What is Times Table Trainer?
The Times Table Trainer quizzes you on multiplication from 1×1 to 12×12 against the clock. Pick which tables to practice, and check your accuracy and speed after each round.
Pick any combination of tables from 1× to 12× and the trainer mixes the questions in random order. Each answer is timed in milliseconds, so the summary at the end shows not just how many you got right but how fast you reached the answer. Good for spotting weak spots like 7×8 or 9×6.
How to use
- Select which multiplication tables you want to practice (e.g. 6, 7, 8).
- Answer each question by typing the product and pressing Enter.

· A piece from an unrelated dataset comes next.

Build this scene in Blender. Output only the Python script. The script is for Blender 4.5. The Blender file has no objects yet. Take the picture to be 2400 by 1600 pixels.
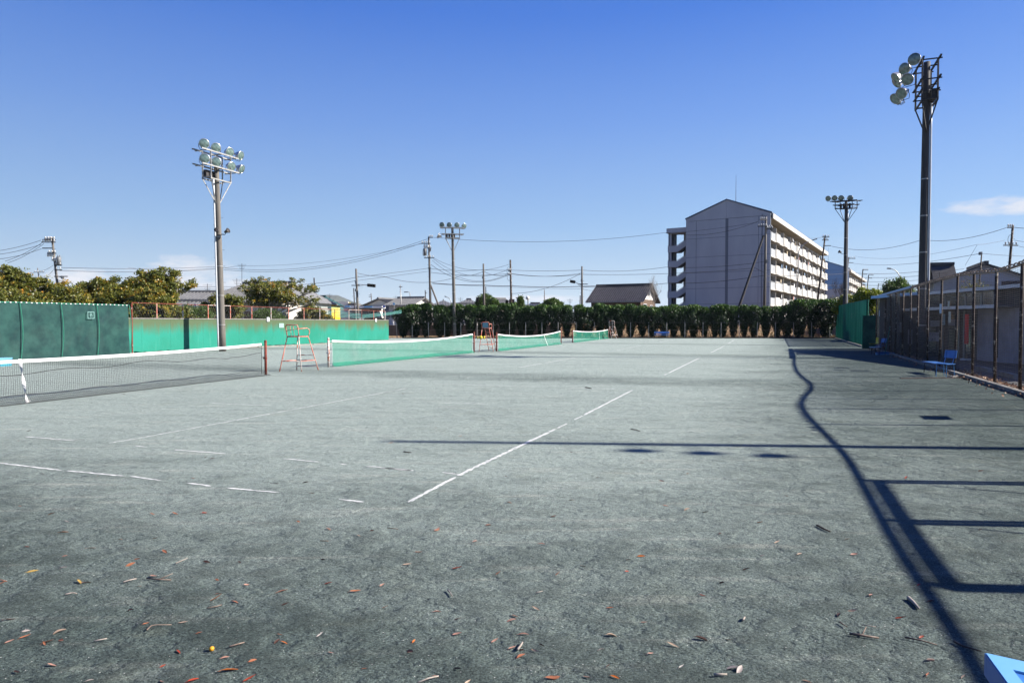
import bpy, math, random
import numpy as np
from mathutils import Vector, Matrix
R = math.radians
random.seed(7)
rng = np.random.default_rng(7)
# ---------------------------------------------------------------- camera, sky, sun, exposure
H, YH, F, CX, CY = 1.72, 756.0, 1600.0, 1200.0, 800.0
PITCH = math.atan((CY - YH) / F)
sc = bpy.context.scene
cam = bpy.data.cameras.new('camera'); cam.lens = 24; cam.sensor_width = 36
cam.clip_start = 0.05; cam.clip_end = 12000
camo = bpy.data.objects.new('camera', cam); sc.collection.objects.link(camo)
camo.location = (0, 0, H); camo.rotation_euler = (math.pi / 2 - PITCH, 0, 0)
sc.camera = camo
SUN_EL = 32.0
SUN_DIR = Vector((0.998, -0.066, 0)).normalized()
w = bpy.data.worlds.new('World'); sc.world = w; w.use_nodes = True
nt = w.node_tree; nt.nodes.clear()
def NN(t, kind, **k):
    n = t.nodes.new(kind)
    for a, b in k.items(): setattr(n, a, b)
    return n
wo = NN(nt, 'ShaderNodeOutputWorld'); bg = NN(nt, 'ShaderNodeBackground'); bg.inputs[1].default_value = 0.065
sky = NN(nt, 'ShaderNodeTexSky', sky_type='NISHITA', sun_disc=False)
sky.sun_elevation = R(SUN_EL); sky.sun_rotation = R(93.8); sky.air_density = 1.0; sky.dust_density = 0.35; sky.ozone_density = 3.0
hs = NN(nt, 'ShaderNodeHueSaturation'); hs.inputs['Saturation'].default_value = 1.12
tint = NN(nt, 'ShaderNodeMix', data_type='RGBA', blend_type='MULTIPLY'); tint.inputs[0].default_value = 1.0
tint.inputs[7].default_value = (1.0, 0.93, 1.06, 1)
nt.links.new(sky.outputs[0], hs.inputs['Color']); nt.links.new(hs.outputs[0], tint.inputs[6])
# small fair-weather clouds low over the horizon, as functions of direction
tc = NN(nt, 'ShaderNodeTexCoord'); sep = NN(nt, 'ShaderNodeSeparateXYZ'); nt.links.new(tc.outputs['Generated'], sep.inputs[0])
def wm(op, a, b=None, c=None, clamp=False):
    n = NN(nt, 'ShaderNodeMath', operation=op, use_clamp=clamp)
    for i, v in enumerate((a, b, c)):
        if v is None: continue
        if isinstance(v, (int, float)): n.inputs[i].default_value = v
        else: nt.links.new(v, n.inputs[i])
    return n.outputs[0]
az = wm('ARCTAN2', sep.outputs[0], sep.outputs[1]); el = wm('ARCSINE', sep.outputs[2])
comb = NN(nt, 'ShaderNodeCombineXYZ'); nt.links.new(wm('MULTIPLY', az, 14.0), comb.inputs[0]); nt.links.new(wm('MULTIPLY', el, 42.0), comb.inputs[1])
cn = NN(nt, 'ShaderNodeTexNoise'); cn.inputs['Scale'].default_value = 1.6; cn.inputs['Detail'].default_value = 7; cn.inputs['Roughness'].default_value = 0.6
nt.links.new(comb.outputs[0], cn.inputs['Vector'])
def cloud(a0, e0, aw, ew):
    da = wm('DIVIDE', wm('SUBTRACT', az, a0), aw); de = wm('DIVIDE', wm('SUBTRACT', el, e0), ew)
    d = wm('ADD', wm('MULTIPLY', da, da), wm('MULTIPLY', de, de))
    s = wm('SUBTRACT', wm('ADD', 1.0, wm('MULTIPLY', wm('SUBTRACT', cn.outputs[0], 0.5), 3.2)), d)
    return wm('MULTIPLY', s, 0.75, clamp=True)
cl = None
for a0, e0, aw, ew in [(-0.44, 0.068, 0.055, 0.024), (-0.475, 0.055, 0.06, 0.02), (-0.57, 0.055, 0.05, 0.012), (0.63, 0.137, 0.08, 0.013), (-0.39, 0.05, 0.12, 0.01),
                       (0.03, 0.035, 0.1, 0.006), (1.4, 0.1, 0.3, 0.03), (-1.6, 0.09, 0.3, 0.03), (2.6, 0.08, 0.4, 0.03)]:
    c = cloud(a0, e0, aw, ew); cl = c if cl is None else wm('MAXIMUM', cl, c)
ramp = NN(nt, 'ShaderNodeValToRGB'); nt.links.new(wm('DIVIDE', el, 1.5708, clamp=True), ramp.inputs[0])
for i_, (deg, c) in enumerate([(0, 'c4dbec'), (4.1, 'b6d3ef'), (7.7, '9dc5f1'), (16, '76a4ee'), (24, '4981e3'), (45, '2a5dc4'), (90, '1d47a6')]):
    e_ = ramp.color_ramp.elements[i_] if i_ < 2 else ramp.color_ramp.elements.new(0.5)
    v_ = [int(c[k:k + 2], 16) / 255 for k in (0, 2, 4)]; e_.position = deg / 90 if deg < 90 else 1.0; e_.color = tuple(((x + .055) / 1.055) ** 2.4 for x in v_) + (1,)
sc5 = NN(nt, 'ShaderNodeVectorMath', operation='SCALE'); nt.links.new(ramp.outputs[0], sc5.inputs[0]); nt.links.new(wm('MULTIPLY_ADD', sep.outputs[0], 0.85, 5.05), sc5.inputs['Scale'])   # brighter towards the sun
blend = NN(nt, 'ShaderNodeMix', data_type='RGBA'); blend.inputs[0].default_value = 0.94; nt.links.new(tint.outputs[2], blend.inputs[6]); nt.links.new(sc5.outputs[0], blend.inputs[7])
cm = NN(nt, 'ShaderNodeMix', data_type='RGBA'); nt.links.new(wm('MULTIPLY', cl, 0.9), cm.inputs[0])
nt.links.new(blend.outputs[2], cm.inputs[6]); cm.inputs[7].default_value = (4.6, 4.6, 4.85, 1)
nt.links.new(cm.outputs[2], bg.inputs[0]); nt.links.new(bg.outputs[0], wo.inputs[0])
sl = bpy.data.lights.new('sun', 'SUN'); sl.energy = 5.0; sl.angle = R(0.53); sl.color = (1.0, 0.94, 0.85)
so = bpy.data.objects.new('sun', sl); sc.collection.objects.link(so)
sd = Vector((SUN_DIR.x * math.cos(R(SUN_EL)), SUN_DIR.y * math.cos(R(SUN_EL)), math.sin(R(SUN_EL))))
so.rotation_euler = sd.to_track_quat('Z', 'Y').to_euler(); so.location = (30, -5, 40)
vs = sc.view_settings; vs.view_transform = 'Standard'; vs.look = 'None'; vs.gamma = 1.0; vs.use_curve_mapping = False
vs.exposure = 1.5
# ---------------------------------------------------------------- projection helpers (photo pixel -> place at real distance)
def P(x, y, Y):
    a = (x - CX) / F; b = (CY - y) / F
    yf = math.cos(PITCH) + b * math.sin(PITCH); zz = b * math.cos(PITCH) - math.sin(PITCH)
    s = Y / yf
    return Vector((a * s, Y, H + zz * s))
def G(x, y, z=0.0):
    a = (x - CX) / F; b = (CY - y) / F
    yf = math.cos(PITCH) + b * math.sin(PITCH); zz = b * math.cos(PITCH) - math.sin(PITCH)
    s = (z - H) / zz
    return Vector((a * s, yf * s, z))
def ZAT(y, Y): return P(CX, y, Y).z
A21 = R(20.8)
NV = Vector((math.cos(A21), -math.sin(A21), 0)); UV = Vector((math.sin(A21), math.cos(A21), 0))
def NU(n, u, z=0.0): return NV * n + UV * u + Vector((0, 0, z))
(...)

- Review your score, accuracy percentage, and average time per question at the end.
When to use
- Drilling a kid on the specific tables their teacher assigned this week.

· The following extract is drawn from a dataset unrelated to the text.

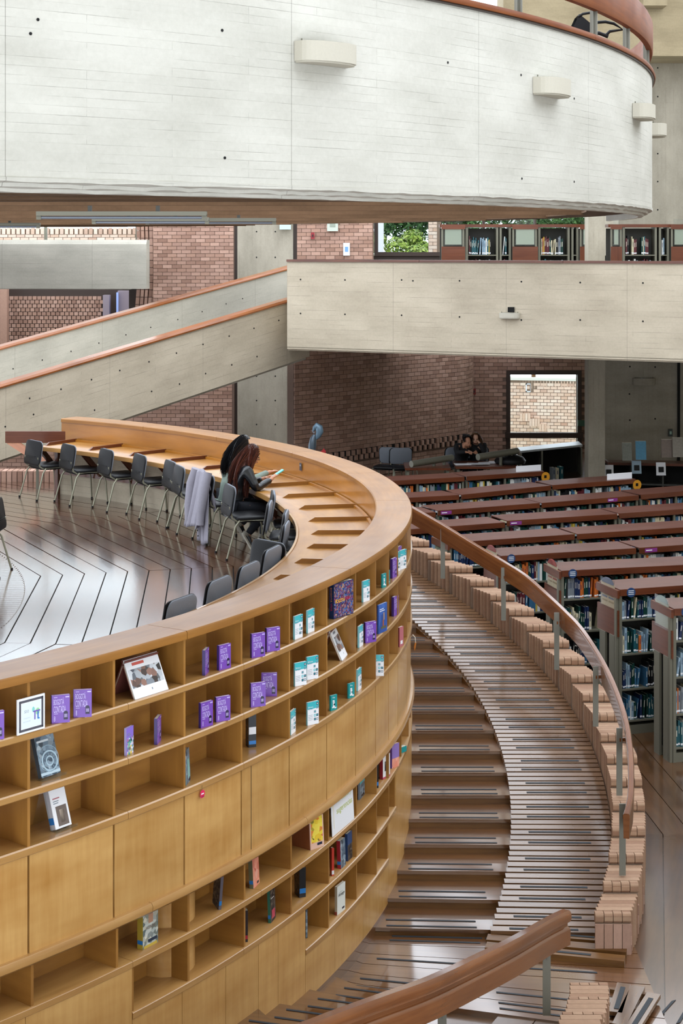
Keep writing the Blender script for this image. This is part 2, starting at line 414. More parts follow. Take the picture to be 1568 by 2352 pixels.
# far left end panel and dividers
for t in [56.2, 50.6, 45.0, 39.4, 33.8, 28.2, 22.6, 17, 11.6, 6.4, 1.4, -3.4, -8.2, -13, -17.8, -22.6, -27.4, -32.2, -37, -41.8, -46.6]:
    a = math.radians(t); mb = MB()
    nrm = Vector((math.cos(a), math.sin(a), 0)); tg = Vector((-nrm.y, nrm.x, 0)); p0 = rp3(t, -.35, 2.77)
    L_ = .60
    A = [(0, 0), (L_+.02, 0), (L_-.05, .042), (0, .042)]
    f = [p0-nrm*x+Vector((0, 0, z))-tg*.014 for x, z in A]; g = [q+tg*.028 for q in f]
    mb.face(f[::-1], [(x, z) for x, z in A[::-1]]); mb.face(g, A)
    for i in range(4):
        j = (i+1) % 4; l = (f[i]-f[j]).length; mb.face([f[i], f[j], g[j], g[i]], [(0, 0), (l, 0), (l, .03), (0, .03)])
    mb.obj('desk_divider', M['honey'] if t < 30 else M['redwood'], BK, 30)
    if t > 2:      # bracket under the desk
        mb = MB(); q0 = rp3(t, -.76, 0); w = tg*.02
        P = [q0+Vector((0, 0, 2.38)), q0+Vector((0, 0, 2.48)), q0-nrm*.24+Vector((0, 0, 2.72)), q0-nrm*.34+Vector((0, 0, 2.72))]
        a_ = [p-w for p in P]; b_ = [p+w for p in P]; mb.face(a_[::-1]); mb.face(b_)
        for i in range(4): j = (i+1) % 4; mb.face([a_[i], a_[j], b_[j], b_[i]])
        mb.obj('desk_bracket', M['redwood'], BK)
# end of the desk: leg board and the plain rail running on to the left
pe = rp3(56.0, -.76, 0); mb = MB(); mb.cbox((pe.x, pe.y, (ZP+2.72)/2), .06, .06, 2.72-ZP, math.radians(57)); mb.obj('desk_leg', M['redwood'], BK)
ra, rb_ = at(164, 991, 24.3), at(12, 991, 24.3)
mb = MB(); mb.box((rb_.x, 24.3, rb_.z-.165), (ra.x-rb_.x, 0, 0), (0, .05, 0), (0, 0, .165)); mb.obj('side_rail', M['redwood'], BK)
mb = MB(); mb.box((rb_.x+.03, 24.25, rb_.z-.165), (.42, -.1, -.25), (.2, 0, -.0), (0, .04, 0)); mb.obj('diagonal_brace', M['capwood'], BK)
mb = MB(); mb.cbox((rb_.x+.46, 24.3, 2.36), .035, .035, .56); mb.obj('rail_post', M['steel'], BK)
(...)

- Warming up your own mental arithmetic before a meeting or exam.
- Building speed on the tricky middle tables (6×, 7×, 8×) most students stumble on.
Result
A student drills the 7× table: 7×8 = 56 ✓, 7×6 = 42 ✓, 7×9 = 63 ✓ — finishes with 95% accuracy and 2.3 seconds average.
FAQ
- Which tables should I start with if I am a complete beginner?
- Start with the 2×, 5×, and 10× tables. They follow obvious patterns (doubling, half-ten, full-ten) and give a sense of progress quickly. Add 3× and 4× once those feel automatic, then tackle 6×, 7×, 8× last.
- What counts as a good average time per question?
- Under 3 seconds means you have the fact memorised. Between 3 and 6 seconds suggests you are calculating, not recalling. Above 6 seconds usually means guessing or counting on fingers, which is fine while learning but worth pushing past.
- Does the trainer save my progress between sessions?
- It saves your best accuracy and average time for each set of tables, so the summary can tell you when you beat your record. That is all it stores. There are no accounts and nothing leaves your device.
- Why do I keep getting 7×8 and 8×7 wrong?
- 7×8 = 56 is the single most-missed multiplication fact for English speakers because the numbers do not share an obvious pattern. The mnemonic 5-6-7-8 (56 = 7×8) is the classic trick — once it sticks, the reverse 8×7 falls into place too.
- Can I practise only one specific table?
- Yes. Deselect every other table on the setup screen so only the one you want is active. The trainer will draw all 12 questions from just that table, useful when a teacher tells your child to focus on the 6× table this week.